Claro a nova proposta de Stone não é alheia à sua própria abordagem dessa memória no filme JFK (1991), com Kevin Costner no papel do procurado Jim Garrison. A pontuar o novo filme surgem alguns breves extractos de JFK, não como mera evocação curricular, antes por causa de uma fundamental linha de argumentação: a noção de que Kennedy teria sido vítima de uma conspiração passou do domínio da "hipótese" para a claridade dos "factos".
Porquê? Acontece que, em anos recentes, foram colocados à disposição do público muitos documentos classificados como secretos na sequência da investigação apresentada, em 1964, pela Comissão Warren (do nome do seu presidente, o juiz Earl Warren).
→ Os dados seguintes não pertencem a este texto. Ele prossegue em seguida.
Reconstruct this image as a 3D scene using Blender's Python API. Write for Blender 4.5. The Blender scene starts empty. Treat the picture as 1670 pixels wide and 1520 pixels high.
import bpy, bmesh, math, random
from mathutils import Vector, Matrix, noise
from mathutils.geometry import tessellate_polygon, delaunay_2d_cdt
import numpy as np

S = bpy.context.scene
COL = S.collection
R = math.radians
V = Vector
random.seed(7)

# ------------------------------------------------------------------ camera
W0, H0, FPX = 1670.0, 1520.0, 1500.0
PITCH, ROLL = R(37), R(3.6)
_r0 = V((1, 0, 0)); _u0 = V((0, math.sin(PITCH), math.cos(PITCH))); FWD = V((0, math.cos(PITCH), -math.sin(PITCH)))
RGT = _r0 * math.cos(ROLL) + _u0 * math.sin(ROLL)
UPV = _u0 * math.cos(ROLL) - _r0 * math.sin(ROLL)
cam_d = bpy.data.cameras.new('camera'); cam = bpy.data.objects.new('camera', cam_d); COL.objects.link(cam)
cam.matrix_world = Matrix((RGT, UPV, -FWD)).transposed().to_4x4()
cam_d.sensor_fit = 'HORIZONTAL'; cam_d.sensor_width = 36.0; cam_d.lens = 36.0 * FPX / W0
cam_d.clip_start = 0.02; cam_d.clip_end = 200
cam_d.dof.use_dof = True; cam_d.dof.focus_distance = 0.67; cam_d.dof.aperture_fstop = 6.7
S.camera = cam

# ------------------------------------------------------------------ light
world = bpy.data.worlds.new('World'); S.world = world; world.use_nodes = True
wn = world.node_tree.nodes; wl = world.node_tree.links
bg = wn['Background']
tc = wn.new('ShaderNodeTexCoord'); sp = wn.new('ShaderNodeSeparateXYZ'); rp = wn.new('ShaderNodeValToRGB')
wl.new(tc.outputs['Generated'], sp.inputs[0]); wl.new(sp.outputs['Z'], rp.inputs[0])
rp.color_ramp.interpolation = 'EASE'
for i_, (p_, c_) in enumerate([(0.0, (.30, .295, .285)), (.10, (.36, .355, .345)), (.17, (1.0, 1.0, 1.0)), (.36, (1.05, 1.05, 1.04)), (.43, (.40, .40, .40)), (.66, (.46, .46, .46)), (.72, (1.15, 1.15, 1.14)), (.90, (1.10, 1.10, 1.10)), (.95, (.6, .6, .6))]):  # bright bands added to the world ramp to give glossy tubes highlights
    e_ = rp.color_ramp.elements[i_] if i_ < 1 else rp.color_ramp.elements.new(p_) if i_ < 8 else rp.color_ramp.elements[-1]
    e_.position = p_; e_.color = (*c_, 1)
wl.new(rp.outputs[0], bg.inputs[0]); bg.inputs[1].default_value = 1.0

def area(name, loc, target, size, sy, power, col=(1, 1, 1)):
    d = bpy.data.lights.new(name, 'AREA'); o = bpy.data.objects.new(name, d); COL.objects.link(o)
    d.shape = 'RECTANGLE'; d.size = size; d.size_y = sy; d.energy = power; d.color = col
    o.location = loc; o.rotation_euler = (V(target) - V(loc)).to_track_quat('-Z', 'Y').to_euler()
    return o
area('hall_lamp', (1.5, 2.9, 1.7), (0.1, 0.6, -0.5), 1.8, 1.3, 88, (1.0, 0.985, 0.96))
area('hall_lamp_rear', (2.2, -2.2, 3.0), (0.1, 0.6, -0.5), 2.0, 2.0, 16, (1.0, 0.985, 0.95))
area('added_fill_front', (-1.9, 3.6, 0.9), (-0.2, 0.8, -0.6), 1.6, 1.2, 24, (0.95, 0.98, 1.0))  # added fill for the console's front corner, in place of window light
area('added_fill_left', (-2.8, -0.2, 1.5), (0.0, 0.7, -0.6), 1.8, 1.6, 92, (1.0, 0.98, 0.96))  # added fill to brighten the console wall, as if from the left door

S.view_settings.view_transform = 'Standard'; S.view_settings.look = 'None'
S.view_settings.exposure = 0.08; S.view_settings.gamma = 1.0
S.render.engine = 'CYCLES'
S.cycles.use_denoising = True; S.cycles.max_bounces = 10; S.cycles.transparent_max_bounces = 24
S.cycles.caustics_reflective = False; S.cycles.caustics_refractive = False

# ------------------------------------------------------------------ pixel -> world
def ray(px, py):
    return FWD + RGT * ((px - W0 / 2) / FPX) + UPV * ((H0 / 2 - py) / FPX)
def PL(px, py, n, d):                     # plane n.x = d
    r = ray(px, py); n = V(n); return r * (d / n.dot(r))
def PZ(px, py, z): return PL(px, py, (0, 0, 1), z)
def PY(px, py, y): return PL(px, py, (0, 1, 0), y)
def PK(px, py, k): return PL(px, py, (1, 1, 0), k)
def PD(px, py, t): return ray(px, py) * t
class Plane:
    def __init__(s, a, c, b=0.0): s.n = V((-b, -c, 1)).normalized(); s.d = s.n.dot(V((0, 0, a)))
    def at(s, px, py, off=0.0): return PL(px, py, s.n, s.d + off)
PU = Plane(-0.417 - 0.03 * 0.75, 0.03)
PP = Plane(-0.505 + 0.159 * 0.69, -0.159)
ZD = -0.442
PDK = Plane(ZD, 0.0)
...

É sobre esses documentos que se debruça a "revisitação" de Stone, construindo uma narrativa que, na sua perspectiva, demonstra a impossibilidade de Lee Harvey Oswald ter sido um indivíduo isolado na preparação e execução da morte do assassinato. Muitos documentos (escritos e gravados) sustentam a ideia de que terá havido uma conspiração conduzida por elementos da CIA, partindo do pressuposto de que era imperioso "afastar" o presidente - figura nuclear nesse processo terá sido Allen Dulles, demitido do cargo de director da CIA, em 1961, pelo próprio Kennedy.
Entenda-se: JFK Revisited não é uma especulação "moral" sobre os inimigos que Kennedy foi coleccionando. O que é verdadeiramente impressionante (não poucas vezes assustador) é a precisão jornalística do filme de Stone. Estamos, de facto, perante uma complexa textura de depoimentos e documentos que, por fim, leva o realizador a detectar muitos problemas que o seu país continua a enfrentar. Dito de outro modo: este é também um filme de profundo amor pela América.